TASK INPUTS.
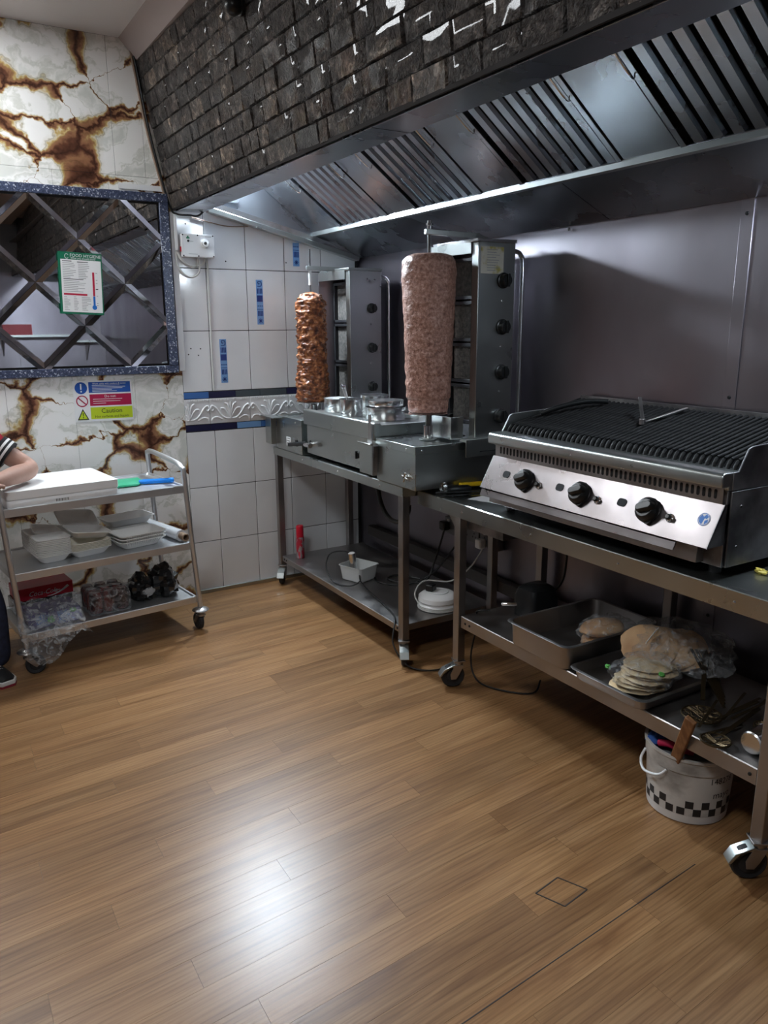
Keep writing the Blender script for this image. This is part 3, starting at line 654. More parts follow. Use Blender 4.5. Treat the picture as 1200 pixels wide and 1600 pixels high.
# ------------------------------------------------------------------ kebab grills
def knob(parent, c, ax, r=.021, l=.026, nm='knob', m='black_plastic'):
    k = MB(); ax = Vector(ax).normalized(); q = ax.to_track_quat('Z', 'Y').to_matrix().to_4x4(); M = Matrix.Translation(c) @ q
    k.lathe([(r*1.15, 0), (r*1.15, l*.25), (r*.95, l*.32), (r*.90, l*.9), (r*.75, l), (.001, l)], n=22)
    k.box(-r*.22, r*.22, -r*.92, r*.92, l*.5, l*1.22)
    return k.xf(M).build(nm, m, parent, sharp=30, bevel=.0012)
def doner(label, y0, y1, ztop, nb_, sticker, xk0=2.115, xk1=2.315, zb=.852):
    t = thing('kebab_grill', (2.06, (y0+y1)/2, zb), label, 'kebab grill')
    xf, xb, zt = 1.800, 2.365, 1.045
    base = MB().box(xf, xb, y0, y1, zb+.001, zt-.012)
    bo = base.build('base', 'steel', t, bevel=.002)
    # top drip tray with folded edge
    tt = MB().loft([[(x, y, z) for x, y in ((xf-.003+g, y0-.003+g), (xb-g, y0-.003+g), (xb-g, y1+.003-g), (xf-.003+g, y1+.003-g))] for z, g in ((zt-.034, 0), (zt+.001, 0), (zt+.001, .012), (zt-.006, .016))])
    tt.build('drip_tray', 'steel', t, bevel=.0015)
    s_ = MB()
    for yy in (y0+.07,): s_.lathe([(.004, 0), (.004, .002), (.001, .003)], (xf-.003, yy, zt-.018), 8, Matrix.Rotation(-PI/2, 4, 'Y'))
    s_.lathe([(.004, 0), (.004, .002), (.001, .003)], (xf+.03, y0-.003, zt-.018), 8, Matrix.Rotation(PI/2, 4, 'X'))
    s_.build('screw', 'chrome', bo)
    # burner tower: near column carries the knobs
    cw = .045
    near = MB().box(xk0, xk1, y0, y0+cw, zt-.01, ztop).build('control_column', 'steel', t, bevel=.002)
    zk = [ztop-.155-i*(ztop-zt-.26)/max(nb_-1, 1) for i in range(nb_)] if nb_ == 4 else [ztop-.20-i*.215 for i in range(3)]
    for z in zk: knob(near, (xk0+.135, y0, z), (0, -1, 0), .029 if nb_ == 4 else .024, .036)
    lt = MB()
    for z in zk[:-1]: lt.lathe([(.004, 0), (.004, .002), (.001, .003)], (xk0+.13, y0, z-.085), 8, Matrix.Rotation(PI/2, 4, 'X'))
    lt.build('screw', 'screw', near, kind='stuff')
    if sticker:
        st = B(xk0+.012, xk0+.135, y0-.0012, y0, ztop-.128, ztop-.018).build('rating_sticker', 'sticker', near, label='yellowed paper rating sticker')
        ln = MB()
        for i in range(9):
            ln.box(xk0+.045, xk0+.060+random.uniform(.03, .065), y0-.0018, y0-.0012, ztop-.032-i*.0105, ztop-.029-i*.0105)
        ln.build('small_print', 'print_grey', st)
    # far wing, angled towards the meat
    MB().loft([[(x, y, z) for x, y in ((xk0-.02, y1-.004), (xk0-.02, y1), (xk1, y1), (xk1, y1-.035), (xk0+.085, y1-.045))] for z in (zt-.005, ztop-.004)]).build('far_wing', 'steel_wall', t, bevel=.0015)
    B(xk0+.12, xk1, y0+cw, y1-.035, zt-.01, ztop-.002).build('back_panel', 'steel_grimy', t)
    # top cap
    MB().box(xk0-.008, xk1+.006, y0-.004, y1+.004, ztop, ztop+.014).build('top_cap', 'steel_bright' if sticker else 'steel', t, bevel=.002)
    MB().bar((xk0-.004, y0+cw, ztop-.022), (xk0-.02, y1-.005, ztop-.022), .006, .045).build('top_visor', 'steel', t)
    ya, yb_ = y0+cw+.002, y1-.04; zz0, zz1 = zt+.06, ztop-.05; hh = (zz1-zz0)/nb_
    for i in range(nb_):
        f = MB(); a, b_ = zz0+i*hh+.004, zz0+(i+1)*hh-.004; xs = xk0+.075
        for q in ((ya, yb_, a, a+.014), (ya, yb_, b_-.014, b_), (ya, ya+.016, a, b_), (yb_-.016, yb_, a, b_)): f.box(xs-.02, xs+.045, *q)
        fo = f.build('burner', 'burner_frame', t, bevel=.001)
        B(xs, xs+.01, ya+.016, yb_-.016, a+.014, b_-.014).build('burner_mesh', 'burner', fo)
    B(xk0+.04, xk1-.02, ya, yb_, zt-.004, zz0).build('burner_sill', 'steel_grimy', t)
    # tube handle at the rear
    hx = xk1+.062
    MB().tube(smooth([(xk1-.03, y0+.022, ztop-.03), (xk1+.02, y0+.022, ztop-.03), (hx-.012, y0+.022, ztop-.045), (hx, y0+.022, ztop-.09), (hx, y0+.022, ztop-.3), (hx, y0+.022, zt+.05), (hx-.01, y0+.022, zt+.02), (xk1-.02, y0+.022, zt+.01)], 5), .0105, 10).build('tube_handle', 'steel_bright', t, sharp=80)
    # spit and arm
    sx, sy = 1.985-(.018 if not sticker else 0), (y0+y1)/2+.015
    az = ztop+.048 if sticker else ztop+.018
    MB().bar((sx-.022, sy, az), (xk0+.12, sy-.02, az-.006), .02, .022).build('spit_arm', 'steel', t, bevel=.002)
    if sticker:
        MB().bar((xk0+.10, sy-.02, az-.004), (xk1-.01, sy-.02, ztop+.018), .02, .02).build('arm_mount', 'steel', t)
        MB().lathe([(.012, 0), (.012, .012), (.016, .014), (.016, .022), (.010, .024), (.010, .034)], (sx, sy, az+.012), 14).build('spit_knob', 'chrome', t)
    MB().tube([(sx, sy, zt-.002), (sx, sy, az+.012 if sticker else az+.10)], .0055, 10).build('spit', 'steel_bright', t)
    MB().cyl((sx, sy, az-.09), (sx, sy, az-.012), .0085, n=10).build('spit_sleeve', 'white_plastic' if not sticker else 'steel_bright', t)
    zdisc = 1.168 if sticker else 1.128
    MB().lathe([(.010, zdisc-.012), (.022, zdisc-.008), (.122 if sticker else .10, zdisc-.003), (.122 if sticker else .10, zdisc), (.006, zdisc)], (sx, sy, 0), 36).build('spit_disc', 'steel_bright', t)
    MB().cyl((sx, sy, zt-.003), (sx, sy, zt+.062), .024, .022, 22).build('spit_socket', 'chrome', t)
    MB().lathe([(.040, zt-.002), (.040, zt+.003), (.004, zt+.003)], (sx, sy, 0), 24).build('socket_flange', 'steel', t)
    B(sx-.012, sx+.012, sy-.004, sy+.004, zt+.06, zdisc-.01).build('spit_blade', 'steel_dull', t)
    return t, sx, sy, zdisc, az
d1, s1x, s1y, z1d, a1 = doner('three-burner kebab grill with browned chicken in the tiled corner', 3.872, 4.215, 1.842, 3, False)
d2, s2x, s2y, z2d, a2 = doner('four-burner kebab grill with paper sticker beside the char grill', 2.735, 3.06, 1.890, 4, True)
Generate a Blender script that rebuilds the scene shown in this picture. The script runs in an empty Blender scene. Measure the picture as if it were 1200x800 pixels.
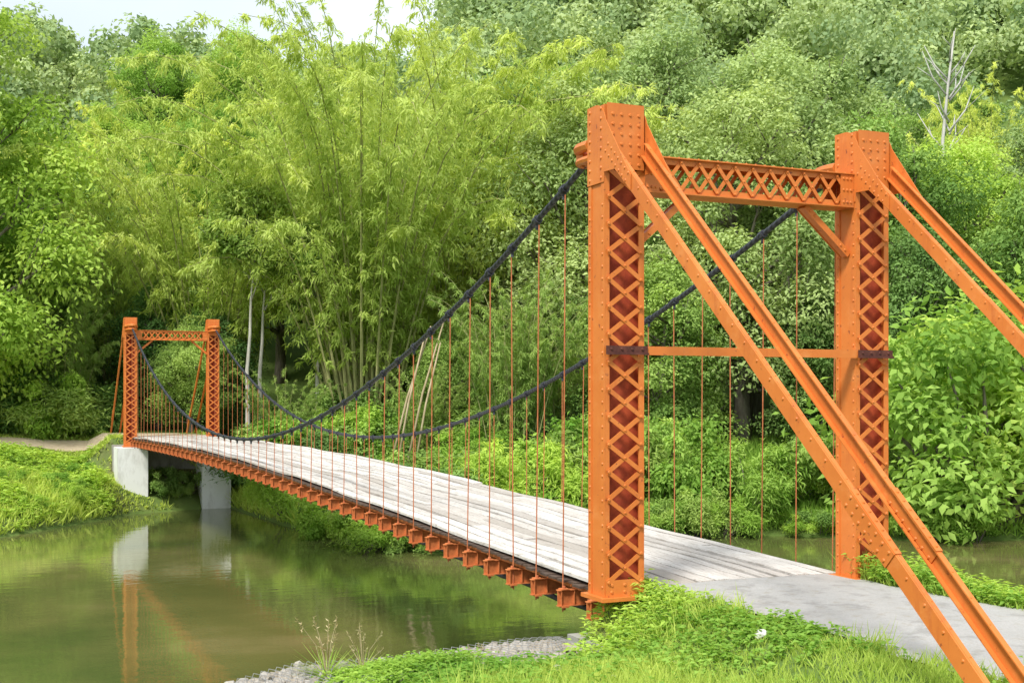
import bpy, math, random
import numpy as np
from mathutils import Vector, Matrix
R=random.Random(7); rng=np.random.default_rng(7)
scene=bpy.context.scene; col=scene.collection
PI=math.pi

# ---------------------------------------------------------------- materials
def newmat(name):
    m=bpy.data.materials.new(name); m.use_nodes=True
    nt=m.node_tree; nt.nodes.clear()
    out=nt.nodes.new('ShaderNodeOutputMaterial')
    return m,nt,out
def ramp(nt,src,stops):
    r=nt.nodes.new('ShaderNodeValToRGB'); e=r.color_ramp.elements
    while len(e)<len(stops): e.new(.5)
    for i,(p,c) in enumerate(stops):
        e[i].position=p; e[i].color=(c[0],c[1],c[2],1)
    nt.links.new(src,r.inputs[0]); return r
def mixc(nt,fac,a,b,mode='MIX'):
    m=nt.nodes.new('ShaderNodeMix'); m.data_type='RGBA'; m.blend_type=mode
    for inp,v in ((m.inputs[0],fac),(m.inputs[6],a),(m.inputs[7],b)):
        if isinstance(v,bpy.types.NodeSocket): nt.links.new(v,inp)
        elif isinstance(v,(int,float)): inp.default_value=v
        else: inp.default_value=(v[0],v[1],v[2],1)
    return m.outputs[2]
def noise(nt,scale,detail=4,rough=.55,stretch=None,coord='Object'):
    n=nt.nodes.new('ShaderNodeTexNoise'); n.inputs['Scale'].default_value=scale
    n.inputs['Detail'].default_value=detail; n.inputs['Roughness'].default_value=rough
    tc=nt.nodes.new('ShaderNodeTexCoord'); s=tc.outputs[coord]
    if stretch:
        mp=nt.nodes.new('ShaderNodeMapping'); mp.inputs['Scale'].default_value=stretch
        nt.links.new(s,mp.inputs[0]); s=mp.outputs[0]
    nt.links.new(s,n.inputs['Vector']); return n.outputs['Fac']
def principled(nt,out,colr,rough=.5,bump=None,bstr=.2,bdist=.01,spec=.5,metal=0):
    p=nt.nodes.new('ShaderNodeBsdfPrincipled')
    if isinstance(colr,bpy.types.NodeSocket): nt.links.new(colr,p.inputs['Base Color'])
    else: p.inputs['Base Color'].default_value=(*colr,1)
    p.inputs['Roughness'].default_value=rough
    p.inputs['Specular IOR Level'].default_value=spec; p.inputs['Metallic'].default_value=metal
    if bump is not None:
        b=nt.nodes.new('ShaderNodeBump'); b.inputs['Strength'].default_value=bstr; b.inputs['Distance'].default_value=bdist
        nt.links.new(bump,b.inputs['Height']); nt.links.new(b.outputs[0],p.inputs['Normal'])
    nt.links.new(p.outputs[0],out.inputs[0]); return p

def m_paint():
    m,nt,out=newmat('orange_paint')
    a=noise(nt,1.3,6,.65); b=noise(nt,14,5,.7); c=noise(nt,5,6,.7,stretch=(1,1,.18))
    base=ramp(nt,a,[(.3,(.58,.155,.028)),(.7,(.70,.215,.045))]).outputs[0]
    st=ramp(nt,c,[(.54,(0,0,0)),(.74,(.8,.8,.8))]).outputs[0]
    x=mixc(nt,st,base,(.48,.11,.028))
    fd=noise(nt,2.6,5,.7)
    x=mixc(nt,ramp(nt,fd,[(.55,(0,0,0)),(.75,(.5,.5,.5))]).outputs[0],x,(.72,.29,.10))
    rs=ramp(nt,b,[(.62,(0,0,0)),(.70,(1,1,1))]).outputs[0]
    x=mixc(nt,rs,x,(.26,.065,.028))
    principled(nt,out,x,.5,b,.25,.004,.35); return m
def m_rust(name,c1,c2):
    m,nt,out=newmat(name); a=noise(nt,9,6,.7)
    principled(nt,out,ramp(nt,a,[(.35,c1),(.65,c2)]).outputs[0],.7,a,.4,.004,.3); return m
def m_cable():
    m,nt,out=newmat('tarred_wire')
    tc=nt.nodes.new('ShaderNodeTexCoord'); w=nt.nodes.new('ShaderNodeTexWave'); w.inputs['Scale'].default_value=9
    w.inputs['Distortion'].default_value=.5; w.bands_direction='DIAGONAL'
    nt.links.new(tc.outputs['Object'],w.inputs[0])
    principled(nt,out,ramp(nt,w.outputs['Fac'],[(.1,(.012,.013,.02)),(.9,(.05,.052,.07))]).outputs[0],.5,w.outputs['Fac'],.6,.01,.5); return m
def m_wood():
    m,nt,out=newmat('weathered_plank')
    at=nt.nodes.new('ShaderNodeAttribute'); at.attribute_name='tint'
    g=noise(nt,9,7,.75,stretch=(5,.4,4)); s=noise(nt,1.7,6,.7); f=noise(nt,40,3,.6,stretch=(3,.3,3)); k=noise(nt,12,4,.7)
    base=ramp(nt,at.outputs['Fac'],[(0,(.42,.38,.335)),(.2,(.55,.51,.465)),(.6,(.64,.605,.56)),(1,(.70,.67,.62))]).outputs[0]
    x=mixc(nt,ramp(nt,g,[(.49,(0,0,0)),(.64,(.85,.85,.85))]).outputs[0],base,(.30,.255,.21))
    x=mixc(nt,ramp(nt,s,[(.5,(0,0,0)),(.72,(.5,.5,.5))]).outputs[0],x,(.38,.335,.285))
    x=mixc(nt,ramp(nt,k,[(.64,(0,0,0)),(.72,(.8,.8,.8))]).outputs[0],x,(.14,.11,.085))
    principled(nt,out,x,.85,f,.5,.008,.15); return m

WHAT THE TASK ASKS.
From the material above, copy each line that includes the word "scene".

FINISHED ANSWER.
Generate a Blender script that rebuilds the scene shown in this picture. The script runs in an empty Blender scene. Measure the picture as if it were 1200x800 pixels.
scene=bpy.context.scene; col=scene.collection